• _Given instruction_:
From the listing that follows, extract every line and set it down unaltered.

○ ○ ○ ○

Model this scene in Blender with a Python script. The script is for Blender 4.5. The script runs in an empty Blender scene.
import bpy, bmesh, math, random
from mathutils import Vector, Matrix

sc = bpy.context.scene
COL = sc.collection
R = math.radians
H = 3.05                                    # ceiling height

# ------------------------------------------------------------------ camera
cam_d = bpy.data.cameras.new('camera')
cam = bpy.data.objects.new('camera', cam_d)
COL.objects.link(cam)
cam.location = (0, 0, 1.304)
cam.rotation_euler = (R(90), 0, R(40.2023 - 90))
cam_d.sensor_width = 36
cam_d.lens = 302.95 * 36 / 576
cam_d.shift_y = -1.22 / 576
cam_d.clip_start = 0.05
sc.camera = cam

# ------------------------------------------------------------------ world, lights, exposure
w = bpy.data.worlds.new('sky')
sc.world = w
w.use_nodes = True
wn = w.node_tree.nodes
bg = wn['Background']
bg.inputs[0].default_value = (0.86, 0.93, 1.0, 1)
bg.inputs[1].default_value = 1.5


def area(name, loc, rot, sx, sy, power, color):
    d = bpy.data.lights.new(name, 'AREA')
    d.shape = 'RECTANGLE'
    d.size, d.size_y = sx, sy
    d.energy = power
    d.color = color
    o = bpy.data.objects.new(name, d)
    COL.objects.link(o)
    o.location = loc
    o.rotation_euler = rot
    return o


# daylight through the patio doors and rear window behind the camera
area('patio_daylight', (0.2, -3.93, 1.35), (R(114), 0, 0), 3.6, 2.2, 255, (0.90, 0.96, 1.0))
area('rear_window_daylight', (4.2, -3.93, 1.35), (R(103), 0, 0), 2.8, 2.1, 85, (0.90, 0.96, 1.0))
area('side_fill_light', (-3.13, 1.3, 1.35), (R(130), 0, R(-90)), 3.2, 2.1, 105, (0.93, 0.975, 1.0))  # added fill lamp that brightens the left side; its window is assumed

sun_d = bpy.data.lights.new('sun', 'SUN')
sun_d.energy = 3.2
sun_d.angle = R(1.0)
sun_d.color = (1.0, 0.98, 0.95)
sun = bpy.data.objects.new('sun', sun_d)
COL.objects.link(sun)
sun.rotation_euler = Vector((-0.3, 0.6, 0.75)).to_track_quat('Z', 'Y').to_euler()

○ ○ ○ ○

• _Result_:
Model this scene in Blender with a Python script. The script is for Blender 4.5. The script runs in an empty Blender scene.
import bpy, bmesh, math, random
from mathutils import Vector, Matrix

sc = bpy.context.scene
COL = sc.collection
R = math.radians
H = 3.05                                    # ceiling height

# ------------------------------------------------------------------ camera
cam_d = bpy.data.cameras.new('camera')
cam = bpy.data.objects.new('camera', cam_d)
COL.objects.link(cam)
cam.location = (0, 0, 1.304)
cam.rotation_euler = (R(90), 0, R(40.2023 - 90))
cam_d.sensor_width = 36
cam_d.lens = 302.95 * 36 / 576
cam_d.shift_y = -1.22 / 576
cam_d.clip_start = 0.05
sc.camera = cam

# ------------------------------------------------------------------ world, lights, exposure
w = bpy.data.worlds.new('sky')
sc.world = w
w.use_nodes = True
wn = w.node_tree.nodes
bg = wn['Background']
bg.inputs[0].default_value = (0.86, 0.93, 1.0, 1)
bg.inputs[1].default_value = 1.5


def area(name, loc, rot, sx, sy, power, color):
    d = bpy.data.lights.new(name, 'AREA')
    d.shape = 'RECTANGLE'
    d.size, d.size_y = sx, sy
    d.energy = power
    d.color = color
    o = bpy.data.objects.new(name, d)
    COL.objects.link(o)
    o.location = loc
    o.rotation_euler = rot
    return o


# daylight through the patio doors and rear window behind the camera
area('patio_daylight', (0.2, -3.93, 1.35), (R(114), 0, 0), 3.6, 2.2, 255, (0.90, 0.96, 1.0))
area('rear_window_daylight', (4.2, -3.93, 1.35), (R(103), 0, 0), 2.8, 2.1, 85, (0.90, 0.96, 1.0))
area('side_fill_light', (-3.13, 1.3, 1.35), (R(130), 0, R(-90)), 3.2, 2.1, 105, (0.93, 0.975, 1.0))  # added fill lamp that brightens the left side; its window is assumed

sun_d = bpy.data.lights.new('sun', 'SUN')
sun_d.energy = 3.2
sun_d.angle = R(1.0)
sun_d.color = (1.0, 0.98, 0.95)
sun = bpy.data.objects.new('sun', sun_d)
COL.objects.link(sun)
sun.rotation_euler = Vector((-0.3, 0.6, 0.75)).to_track_quat('Z', 'Y').to_euler()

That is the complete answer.